It seems everywhere I go, I hear people spouting their experience as a de facto example of success and attributing it to their own actions. This frequently shows up when businessmen talk about how they built up a $X million company using their techniques. They then procede to insist that *your* business or career would be so much better if you'd follow their method.
Now, in some cases, they're right. They can point to measured cause and effect scenarios and logically make their point. However, in lots of the cases that I hear it, the question that runs through my head is always whether their success was because of their approach or in spite of their approach.
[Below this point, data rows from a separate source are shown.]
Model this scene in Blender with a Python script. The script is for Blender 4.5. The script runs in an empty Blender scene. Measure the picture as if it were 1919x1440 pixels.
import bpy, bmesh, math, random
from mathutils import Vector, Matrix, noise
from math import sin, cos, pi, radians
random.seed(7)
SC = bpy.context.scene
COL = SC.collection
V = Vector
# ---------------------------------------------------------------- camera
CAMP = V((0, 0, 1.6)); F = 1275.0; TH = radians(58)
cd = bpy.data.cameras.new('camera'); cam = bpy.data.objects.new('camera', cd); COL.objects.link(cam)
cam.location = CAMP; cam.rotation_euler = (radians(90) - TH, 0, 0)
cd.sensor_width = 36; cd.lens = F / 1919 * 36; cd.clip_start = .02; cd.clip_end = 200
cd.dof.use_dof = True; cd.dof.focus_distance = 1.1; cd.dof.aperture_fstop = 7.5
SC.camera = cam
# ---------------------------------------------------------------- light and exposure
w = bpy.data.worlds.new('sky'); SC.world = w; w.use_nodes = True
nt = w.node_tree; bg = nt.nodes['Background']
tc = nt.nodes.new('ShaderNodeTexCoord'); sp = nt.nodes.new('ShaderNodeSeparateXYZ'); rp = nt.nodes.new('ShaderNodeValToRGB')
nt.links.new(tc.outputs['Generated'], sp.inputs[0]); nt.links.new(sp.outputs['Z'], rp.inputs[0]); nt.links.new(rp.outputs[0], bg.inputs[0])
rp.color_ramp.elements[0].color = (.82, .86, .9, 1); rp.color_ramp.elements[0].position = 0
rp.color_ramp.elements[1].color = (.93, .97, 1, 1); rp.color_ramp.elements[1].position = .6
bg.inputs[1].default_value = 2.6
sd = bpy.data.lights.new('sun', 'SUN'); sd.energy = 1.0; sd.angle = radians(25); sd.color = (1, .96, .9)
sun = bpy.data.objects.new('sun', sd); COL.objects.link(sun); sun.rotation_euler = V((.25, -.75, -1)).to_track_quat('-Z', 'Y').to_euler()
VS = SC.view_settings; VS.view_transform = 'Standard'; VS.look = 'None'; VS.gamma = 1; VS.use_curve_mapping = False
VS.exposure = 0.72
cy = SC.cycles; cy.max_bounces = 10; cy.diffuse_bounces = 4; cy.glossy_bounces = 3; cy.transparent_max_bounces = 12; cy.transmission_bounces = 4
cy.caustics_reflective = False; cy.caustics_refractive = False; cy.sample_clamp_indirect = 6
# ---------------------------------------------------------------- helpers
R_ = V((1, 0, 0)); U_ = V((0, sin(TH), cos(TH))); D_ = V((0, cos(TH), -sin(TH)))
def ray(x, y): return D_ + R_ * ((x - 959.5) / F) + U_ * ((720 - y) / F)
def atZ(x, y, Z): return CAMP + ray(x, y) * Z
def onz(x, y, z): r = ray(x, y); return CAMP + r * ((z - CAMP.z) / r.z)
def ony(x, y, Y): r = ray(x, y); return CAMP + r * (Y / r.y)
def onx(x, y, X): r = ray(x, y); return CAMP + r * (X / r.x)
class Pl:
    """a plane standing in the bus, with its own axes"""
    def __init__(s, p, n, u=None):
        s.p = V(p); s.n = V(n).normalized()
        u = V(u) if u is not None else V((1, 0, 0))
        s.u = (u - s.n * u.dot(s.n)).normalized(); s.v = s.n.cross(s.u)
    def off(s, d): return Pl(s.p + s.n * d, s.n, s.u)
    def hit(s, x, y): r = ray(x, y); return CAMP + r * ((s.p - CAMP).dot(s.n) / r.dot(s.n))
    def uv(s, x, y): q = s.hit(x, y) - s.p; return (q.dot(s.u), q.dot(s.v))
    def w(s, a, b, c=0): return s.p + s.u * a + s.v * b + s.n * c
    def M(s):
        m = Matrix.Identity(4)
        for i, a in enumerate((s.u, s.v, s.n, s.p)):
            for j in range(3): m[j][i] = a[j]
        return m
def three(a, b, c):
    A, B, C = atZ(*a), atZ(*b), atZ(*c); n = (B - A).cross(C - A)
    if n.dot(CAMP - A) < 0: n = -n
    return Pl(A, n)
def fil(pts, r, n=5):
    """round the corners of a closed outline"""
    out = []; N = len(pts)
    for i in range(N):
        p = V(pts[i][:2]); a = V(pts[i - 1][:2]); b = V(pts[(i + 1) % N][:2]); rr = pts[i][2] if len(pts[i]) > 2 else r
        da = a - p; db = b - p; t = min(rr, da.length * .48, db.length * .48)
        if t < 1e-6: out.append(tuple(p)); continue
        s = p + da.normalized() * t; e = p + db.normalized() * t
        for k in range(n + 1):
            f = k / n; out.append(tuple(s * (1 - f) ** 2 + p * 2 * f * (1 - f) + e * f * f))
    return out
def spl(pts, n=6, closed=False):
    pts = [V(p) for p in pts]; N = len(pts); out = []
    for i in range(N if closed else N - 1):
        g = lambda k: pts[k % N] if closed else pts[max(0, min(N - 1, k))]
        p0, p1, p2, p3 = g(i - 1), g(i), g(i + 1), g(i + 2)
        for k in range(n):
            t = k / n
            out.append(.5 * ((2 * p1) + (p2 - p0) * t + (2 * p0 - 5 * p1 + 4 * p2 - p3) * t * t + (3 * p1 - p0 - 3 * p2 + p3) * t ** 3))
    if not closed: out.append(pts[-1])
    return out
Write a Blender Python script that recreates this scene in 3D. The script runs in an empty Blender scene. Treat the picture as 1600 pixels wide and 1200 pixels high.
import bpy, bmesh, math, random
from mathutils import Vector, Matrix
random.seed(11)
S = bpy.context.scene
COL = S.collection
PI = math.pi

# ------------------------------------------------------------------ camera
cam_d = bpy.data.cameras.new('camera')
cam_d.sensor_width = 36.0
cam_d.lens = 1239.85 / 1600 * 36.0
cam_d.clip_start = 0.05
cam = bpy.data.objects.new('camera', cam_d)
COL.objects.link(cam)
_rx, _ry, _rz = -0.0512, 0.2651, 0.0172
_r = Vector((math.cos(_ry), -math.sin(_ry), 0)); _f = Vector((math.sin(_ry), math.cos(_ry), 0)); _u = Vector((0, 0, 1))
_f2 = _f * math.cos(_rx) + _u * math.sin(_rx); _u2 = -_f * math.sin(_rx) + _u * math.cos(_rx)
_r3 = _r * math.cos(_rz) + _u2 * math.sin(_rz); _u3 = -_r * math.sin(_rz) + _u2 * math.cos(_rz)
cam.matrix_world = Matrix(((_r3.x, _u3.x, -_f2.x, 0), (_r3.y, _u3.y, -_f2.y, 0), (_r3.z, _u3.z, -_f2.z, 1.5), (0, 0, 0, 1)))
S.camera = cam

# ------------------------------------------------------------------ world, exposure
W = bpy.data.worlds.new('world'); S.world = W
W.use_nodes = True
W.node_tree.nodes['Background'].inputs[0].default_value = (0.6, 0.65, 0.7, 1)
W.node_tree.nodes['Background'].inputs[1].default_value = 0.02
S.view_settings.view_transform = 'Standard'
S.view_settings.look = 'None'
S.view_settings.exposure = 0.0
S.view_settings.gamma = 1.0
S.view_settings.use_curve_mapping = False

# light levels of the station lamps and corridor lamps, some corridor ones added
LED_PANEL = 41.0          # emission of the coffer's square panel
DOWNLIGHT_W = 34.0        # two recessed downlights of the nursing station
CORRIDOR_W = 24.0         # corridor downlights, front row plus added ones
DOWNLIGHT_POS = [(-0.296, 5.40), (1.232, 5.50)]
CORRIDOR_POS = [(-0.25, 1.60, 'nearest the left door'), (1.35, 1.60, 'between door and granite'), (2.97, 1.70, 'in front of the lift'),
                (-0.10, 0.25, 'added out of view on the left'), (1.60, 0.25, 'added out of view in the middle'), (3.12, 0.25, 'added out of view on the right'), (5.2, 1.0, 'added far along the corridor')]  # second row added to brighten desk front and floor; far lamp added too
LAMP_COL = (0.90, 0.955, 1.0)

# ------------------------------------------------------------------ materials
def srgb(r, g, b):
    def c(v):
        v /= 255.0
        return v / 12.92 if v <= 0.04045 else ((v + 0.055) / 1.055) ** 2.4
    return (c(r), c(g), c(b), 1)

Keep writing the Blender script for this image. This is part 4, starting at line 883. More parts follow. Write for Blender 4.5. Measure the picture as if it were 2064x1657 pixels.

This is most pronounced when the success they brag about isn't very good when compared with other examples of people starting from the same point.
In other words, if you start with $1 million in seed money and build a $5 million company, and someone else started with $5000 in credit card financing and built a $5 million company, the second person's technique probably had more to do with their success. However, even then, it's possible that the second business owner's technique was the only thing standing in the way of that $5000 turning into $500 million instead.
To me, when I catch myself wanting to brag about any successes and attribute them to specific actions (which, incidentally, lots of recent research has shown we're really bad at as people), I always ask myself whether it's because of what I'm about to attribute it to or in spite of it. I then swallow my pride and coat the success with a little humility because I rarely can actually point to my chosen action as the actual cause.
It's part of my overall philosophy of living in balance.
If you believe that you and you alone are responsible for everything that happens to you, you can easily become arrogant or depressed when things outside your real control happen. Extreme versions of this can be found in lottery winners who just *knew* that those numbers would win. They won the lottery because they always play their birthday, etc. They're clearly ignoring the 754 lottery tickets previously tossed in the trash with those same numbers on them. And, this also includes correctly attributing the source of the success or failure as internal, but pointing to entirely inaccurate events and actions as the source.
Likewise, if you believe that everything that happens is directly caused by things outside yourself, you can easily become a victim or overly lazy. Extreme versions of this can be found with people who have been fired dozens of times and somehow 42 bosses in a row "have a problem" with them.
In between lies an approach of critical self-reflection where we evaluate which things genuinely were in our control and those that weren't. We change the stuff that's sourced internally, try to influence the stuff that's sourced locally and learn to deal with the stuff that is sourced externally. And, we make sure that we understand the true direction of the influence.